The  political and military support of Bashar al-Assad’s regime, including the organization and training of Shia militia units, financial assistance to the Syrian government (to the time of $30 billion since Syria’s war began), and critical enabling and command support in the field, have made it difficult to separate Iran from Syria’s state institutions. The Iranians have invested an enormous amount of manpower and capital into saving their proxy, and to think Tehran would pack up just because the U.S. has demanded it is delusional. In fact, Iran signed a defense agreement with Damascus just last month, an accord further solidifying a relationship between Iran and Syria that has persisted for decades.

We must deal with the world as it is, not as we would like it to be. And the reality is that while Iran is certainly a problem for the region’s powers, Tehran is a nuisance to U.S. grand strategy in relation to near-peer competitors like China and Russia—two nations the U.S. National Security Strategy and National Defense Strategy rightly regard as geopolitical and economic competitors. Allocating U.S. military power in the Middle East to combat an Iranian government the region has the collective power to contain on its own would be a reactionary decision at a time when U.S. foreign policy could use much more pragmatism and self-restraint.  

In addition, such an operation would be a hard sell for the American people, a population that is physically, psychologically, and financially exhausted after spending upwards of $5.6 trillion on wars, military aid, security training programs, nation-building exercises, and intelligence operations over the last 17 years. The American people’s patience for open-ended commitments to missions of a tertiary importance is wearing thin. A unending U.S. military in Eastern Syria would be exactly the kind of operation the American public want to avoid.

In short, an indefinite U.S. military presence in Syria would be an endeavor with zero strategic benefit for America. It would, however, be costly and unnecessary, both in terms of the U.S. taxpayer funds expended to maintain and resupply that presence and to the safety of the troops themselves. U.S. soldiers and marines should be used to prevent bad guys from killing Americans—not to referee the region’s civil and proxy conflicts.

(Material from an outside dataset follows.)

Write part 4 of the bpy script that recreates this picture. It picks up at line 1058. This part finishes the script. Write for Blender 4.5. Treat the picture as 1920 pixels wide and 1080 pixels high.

Continuous U.S. military involvement in Syria would be a costly investment, something President Trump can surely spot from his decades in business. 

President Trump had it right the first time.

There is no compelling national security interest for the U.S. to undertake another endless American campaign in the Middle East—one whose objectives are impossible to meet and whose success or failure would have minimal direct impact on America’s security or economic prosperity.

Daniel DePetris is a fellow at Defense Priorities.